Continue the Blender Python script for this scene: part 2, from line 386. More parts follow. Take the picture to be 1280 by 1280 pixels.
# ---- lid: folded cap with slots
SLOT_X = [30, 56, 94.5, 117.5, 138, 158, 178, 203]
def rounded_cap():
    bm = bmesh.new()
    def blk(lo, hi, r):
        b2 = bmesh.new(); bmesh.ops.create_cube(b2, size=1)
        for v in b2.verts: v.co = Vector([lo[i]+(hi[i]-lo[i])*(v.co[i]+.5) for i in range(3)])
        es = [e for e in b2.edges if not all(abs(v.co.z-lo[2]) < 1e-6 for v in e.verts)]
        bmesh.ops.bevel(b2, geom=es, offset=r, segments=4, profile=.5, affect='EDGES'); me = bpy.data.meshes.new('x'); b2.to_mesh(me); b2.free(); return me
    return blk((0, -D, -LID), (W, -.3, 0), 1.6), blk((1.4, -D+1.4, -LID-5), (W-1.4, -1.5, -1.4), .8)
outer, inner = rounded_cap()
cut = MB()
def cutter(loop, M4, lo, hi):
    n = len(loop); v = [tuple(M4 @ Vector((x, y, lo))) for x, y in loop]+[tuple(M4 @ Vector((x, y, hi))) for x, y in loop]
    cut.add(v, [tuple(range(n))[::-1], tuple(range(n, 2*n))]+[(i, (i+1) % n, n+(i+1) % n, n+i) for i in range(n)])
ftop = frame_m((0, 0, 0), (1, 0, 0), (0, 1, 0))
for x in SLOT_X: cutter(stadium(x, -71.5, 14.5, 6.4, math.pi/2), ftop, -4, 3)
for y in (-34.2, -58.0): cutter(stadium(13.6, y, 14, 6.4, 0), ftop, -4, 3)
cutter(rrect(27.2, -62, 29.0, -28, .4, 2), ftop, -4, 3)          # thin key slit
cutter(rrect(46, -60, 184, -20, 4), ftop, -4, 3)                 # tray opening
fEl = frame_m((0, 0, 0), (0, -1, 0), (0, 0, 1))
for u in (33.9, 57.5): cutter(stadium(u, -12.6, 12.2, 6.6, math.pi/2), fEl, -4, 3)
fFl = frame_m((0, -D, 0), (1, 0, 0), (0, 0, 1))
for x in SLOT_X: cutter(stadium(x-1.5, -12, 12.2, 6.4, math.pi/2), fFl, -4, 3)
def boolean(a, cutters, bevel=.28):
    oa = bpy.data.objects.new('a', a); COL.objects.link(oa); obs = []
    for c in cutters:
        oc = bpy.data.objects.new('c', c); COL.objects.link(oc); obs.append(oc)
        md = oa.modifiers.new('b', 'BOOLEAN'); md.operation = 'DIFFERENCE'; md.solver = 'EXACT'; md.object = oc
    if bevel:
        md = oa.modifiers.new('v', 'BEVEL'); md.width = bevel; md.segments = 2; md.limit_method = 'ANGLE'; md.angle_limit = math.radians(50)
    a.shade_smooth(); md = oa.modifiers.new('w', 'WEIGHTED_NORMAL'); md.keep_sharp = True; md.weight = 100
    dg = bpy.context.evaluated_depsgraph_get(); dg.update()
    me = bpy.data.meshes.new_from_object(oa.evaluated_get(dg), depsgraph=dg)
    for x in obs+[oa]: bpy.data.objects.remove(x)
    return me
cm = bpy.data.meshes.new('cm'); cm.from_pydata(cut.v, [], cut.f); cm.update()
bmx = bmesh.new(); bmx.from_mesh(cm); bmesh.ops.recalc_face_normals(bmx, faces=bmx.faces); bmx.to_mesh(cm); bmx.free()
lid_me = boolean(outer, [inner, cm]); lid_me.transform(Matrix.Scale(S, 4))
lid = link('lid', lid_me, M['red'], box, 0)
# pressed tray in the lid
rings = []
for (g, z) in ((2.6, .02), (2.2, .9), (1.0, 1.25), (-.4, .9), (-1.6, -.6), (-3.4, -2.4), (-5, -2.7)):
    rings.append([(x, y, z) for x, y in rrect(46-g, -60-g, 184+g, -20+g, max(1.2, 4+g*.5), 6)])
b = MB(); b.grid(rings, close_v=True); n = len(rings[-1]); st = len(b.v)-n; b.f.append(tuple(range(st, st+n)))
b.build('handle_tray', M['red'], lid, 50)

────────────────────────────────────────

TASK DETAILS: Write the listing out again, exactly as it reads.

OUTPUT:
Continue the Blender Python script for this scene: part 2, from line 386. More parts follow. Take the picture to be 1280 by 1280 pixels.
# ---- lid: folded cap with slots
SLOT_X = [30, 56, 94.5, 117.5, 138, 158, 178, 203]
def rounded_cap():
    bm = bmesh.new()
    def blk(lo, hi, r):
        b2 = bmesh.new(); bmesh.ops.create_cube(b2, size=1)
        for v in b2.verts: v.co = Vector([lo[i]+(hi[i]-lo[i])*(v.co[i]+.5) for i in range(3)])
        es = [e for e in b2.edges if not all(abs(v.co.z-lo[2]) < 1e-6 for v in e.verts)]
        bmesh.ops.bevel(b2, geom=es, offset=r, segments=4, profile=.5, affect='EDGES'); me = bpy.data.meshes.new('x'); b2.to_mesh(me); b2.free(); return me
    return blk((0, -D, -LID), (W, -.3, 0), 1.6), blk((1.4, -D+1.4, -LID-5), (W-1.4, -1.5, -1.4), .8)
outer, inner = rounded_cap()
cut = MB()
def cutter(loop, M4, lo, hi):
    n = len(loop); v = [tuple(M4 @ Vector((x, y, lo))) for x, y in loop]+[tuple(M4 @ Vector((x, y, hi))) for x, y in loop]
    cut.add(v, [tuple(range(n))[::-1], tuple(range(n, 2*n))]+[(i, (i+1) % n, n+(i+1) % n, n+i) for i in range(n)])
ftop = frame_m((0, 0, 0), (1, 0, 0), (0, 1, 0))
for x in SLOT_X: cutter(stadium(x, -71.5, 14.5, 6.4, math.pi/2), ftop, -4, 3)
for y in (-34.2, -58.0): cutter(stadium(13.6, y, 14, 6.4, 0), ftop, -4, 3)
cutter(rrect(27.2, -62, 29.0, -28, .4, 2), ftop, -4, 3)          # thin key slit
cutter(rrect(46, -60, 184, -20, 4), ftop, -4, 3)                 # tray opening
fEl = frame_m((0, 0, 0), (0, -1, 0), (0, 0, 1))
for u in (33.9, 57.5): cutter(stadium(u, -12.6, 12.2, 6.6, math.pi/2), fEl, -4, 3)
fFl = frame_m((0, -D, 0), (1, 0, 0), (0, 0, 1))
for x in SLOT_X: cutter(stadium(x-1.5, -12, 12.2, 6.4, math.pi/2), fFl, -4, 3)
def boolean(a, cutters, bevel=.28):
    oa = bpy.data.objects.new('a', a); COL.objects.link(oa); obs = []
    for c in cutters:
        oc = bpy.data.objects.new('c', c); COL.objects.link(oc); obs.append(oc)
        md = oa.modifiers.new('b', 'BOOLEAN'); md.operation = 'DIFFERENCE'; md.solver = 'EXACT'; md.object = oc
    if bevel:
        md = oa.modifiers.new('v', 'BEVEL'); md.width = bevel; md.segments = 2; md.limit_method = 'ANGLE'; md.angle_limit = math.radians(50)
    a.shade_smooth(); md = oa.modifiers.new('w', 'WEIGHTED_NORMAL'); md.keep_sharp = True; md.weight = 100
    dg = bpy.context.evaluated_depsgraph_get(); dg.update()
    me = bpy.data.meshes.new_from_object(oa.evaluated_get(dg), depsgraph=dg)
    for x in obs+[oa]: bpy.data.objects.remove(x)
    return me
cm = bpy.data.meshes.new('cm'); cm.from_pydata(cut.v, [], cut.f); cm.update()
bmx = bmesh.new(); bmx.from_mesh(cm); bmesh.ops.recalc_face_normals(bmx, faces=bmx.faces); bmx.to_mesh(cm); bmx.free()
lid_me = boolean(outer, [inner, cm]); lid_me.transform(Matrix.Scale(S, 4))
lid = link('lid', lid_me, M['red'], box, 0)
# pressed tray in the lid
rings = []
for (g, z) in ((2.6, .02), (2.2, .9), (1.0, 1.25), (-.4, .9), (-1.6, -.6), (-3.4, -2.4), (-5, -2.7)):
    rings.append([(x, y, z) for x, y in rrect(46-g, -60-g, 184+g, -20+g, max(1.2, 4+g*.5), 6)])
b = MB(); b.grid(rings, close_v=True); n = len(rings[-1]); st = len(b.v)-n; b.f.append(tuple(range(st, st+n)))
b.build('handle_tray', M['red'], lid, 50)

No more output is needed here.